Domani si conclude il Festival del Corto dopo 8 giorni di grandi risultati. Tra tutti spiccano l'italiano Venerdì e Jay parmi les hommes.
di Mauro Gervasini
In via di conclusione il Festival Internazionale di Clermont-Ferrand, trentottesima edizione. Numeri pazzeschi: gli organizzatori stimano in 50mila le presenze sugli otto giorni di proiezione. Quasi la metà sono studenti delle scuole superiori. Lo specifico di Clermont, il cortometraggio, dimostra tutto il suo potenziale, forse altrove, in altri festival (e pensiamo in special modo a quelli italiani), sottovalutato.
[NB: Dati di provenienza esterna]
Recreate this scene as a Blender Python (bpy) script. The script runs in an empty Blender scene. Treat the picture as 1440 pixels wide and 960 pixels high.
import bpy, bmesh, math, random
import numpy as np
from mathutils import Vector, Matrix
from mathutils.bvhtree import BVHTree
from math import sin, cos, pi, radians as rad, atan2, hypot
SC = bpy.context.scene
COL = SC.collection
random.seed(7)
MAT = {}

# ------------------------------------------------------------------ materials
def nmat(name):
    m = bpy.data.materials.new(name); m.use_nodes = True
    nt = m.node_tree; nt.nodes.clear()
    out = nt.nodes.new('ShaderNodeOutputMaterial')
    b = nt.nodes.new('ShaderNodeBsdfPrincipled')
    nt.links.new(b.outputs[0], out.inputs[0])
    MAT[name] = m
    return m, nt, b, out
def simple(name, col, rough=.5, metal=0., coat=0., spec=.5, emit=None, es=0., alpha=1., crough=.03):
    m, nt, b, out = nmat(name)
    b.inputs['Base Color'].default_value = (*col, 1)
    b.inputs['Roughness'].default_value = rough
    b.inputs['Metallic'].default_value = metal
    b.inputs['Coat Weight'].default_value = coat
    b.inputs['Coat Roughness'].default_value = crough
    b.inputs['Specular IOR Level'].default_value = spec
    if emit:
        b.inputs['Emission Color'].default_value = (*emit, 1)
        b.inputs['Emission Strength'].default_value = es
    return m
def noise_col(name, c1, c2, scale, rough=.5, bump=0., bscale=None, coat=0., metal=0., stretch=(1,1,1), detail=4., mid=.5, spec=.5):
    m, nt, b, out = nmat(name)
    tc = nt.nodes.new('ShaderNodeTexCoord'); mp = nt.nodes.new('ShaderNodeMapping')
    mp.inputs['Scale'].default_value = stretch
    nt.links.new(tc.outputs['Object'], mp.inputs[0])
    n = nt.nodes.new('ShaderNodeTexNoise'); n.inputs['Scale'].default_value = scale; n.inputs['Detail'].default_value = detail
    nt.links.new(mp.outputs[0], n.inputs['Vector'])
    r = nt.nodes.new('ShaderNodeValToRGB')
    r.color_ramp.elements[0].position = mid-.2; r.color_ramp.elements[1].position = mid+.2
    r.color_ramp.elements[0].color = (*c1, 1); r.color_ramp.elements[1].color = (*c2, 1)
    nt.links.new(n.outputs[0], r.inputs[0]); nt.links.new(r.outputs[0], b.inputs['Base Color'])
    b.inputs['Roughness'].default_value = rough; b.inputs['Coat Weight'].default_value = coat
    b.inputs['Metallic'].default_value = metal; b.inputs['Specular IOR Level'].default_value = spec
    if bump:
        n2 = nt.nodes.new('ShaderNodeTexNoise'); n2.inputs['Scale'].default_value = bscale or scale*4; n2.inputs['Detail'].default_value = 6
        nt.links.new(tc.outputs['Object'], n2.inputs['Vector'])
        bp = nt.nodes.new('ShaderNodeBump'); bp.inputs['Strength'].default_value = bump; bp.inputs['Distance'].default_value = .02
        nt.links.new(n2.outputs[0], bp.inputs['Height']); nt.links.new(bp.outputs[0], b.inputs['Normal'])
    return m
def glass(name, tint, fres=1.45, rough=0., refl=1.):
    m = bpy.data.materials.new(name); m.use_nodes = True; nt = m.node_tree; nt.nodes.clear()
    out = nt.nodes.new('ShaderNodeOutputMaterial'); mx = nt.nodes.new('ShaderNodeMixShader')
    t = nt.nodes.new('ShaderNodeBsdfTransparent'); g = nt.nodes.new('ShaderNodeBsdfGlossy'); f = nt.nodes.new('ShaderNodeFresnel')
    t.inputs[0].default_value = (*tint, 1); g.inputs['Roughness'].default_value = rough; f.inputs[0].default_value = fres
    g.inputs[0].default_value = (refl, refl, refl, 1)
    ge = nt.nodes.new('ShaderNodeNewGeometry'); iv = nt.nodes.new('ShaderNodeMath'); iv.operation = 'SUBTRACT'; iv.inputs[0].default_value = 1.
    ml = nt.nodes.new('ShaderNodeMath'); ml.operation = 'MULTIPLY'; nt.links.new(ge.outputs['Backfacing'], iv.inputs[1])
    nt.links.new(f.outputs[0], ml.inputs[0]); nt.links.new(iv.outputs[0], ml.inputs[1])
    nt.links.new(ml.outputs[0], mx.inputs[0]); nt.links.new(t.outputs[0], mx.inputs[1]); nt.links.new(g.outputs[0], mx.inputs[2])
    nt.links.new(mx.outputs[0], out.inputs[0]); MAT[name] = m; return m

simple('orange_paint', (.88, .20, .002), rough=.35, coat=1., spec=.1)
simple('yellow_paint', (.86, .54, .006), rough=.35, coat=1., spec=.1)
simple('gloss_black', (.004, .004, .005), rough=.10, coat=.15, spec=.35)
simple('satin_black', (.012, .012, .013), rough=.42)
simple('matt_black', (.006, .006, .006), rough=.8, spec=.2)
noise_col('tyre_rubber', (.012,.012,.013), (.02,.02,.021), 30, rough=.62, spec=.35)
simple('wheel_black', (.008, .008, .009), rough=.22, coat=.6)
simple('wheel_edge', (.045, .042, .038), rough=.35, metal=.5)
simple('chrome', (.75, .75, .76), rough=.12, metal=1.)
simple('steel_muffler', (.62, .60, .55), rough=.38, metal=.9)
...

Non abbiamo ancora il palmarès ma della sezione internazionale speriamo possa ricevere il giusto riconoscimento Seide di Elnura Osmonalieva, dal Kirghizistan, già in anteprima mondiale alla Mostra del Cinema di Venezia 2015, storia di emancipazione femminile nella steppa, tra matrimoni combinati e cavalli.
Non è per "spirito patriottico" che segnaliamo l'unica produzione italiana in competizione, Venerdì di Tonino Zangardi, con Dino Abbrescia, accolto molto calorosamente dal pubblico.
Salvo eccezioni veramente tali, l'età media dei registi e dei produttori presenti è sotto i trent'anni, a riprova della spinta generazionale importante di questo tipo di produzioni. Tra loro, di sicuro, i cineasti di domani.
Forse meno convincente, nella quantità, la proposta nazionale. I francesi fanno della loro produzione un fiore all'occhiello e un'eccellenza, ma troppi film dell'esagono sono sembrati ancorati agli stessi temi, immigrazione e integrazione. Di sicuro è lo spirito del tempo, ma il confronto con la proposta internazionale, ben più variegata, non regge.
Da segnalare, comunque, alcune sorprese: 1992 di Anthony Doncque e il davvero notevole Jay parmi les hommes di Zeno Graton, nome da ricordare.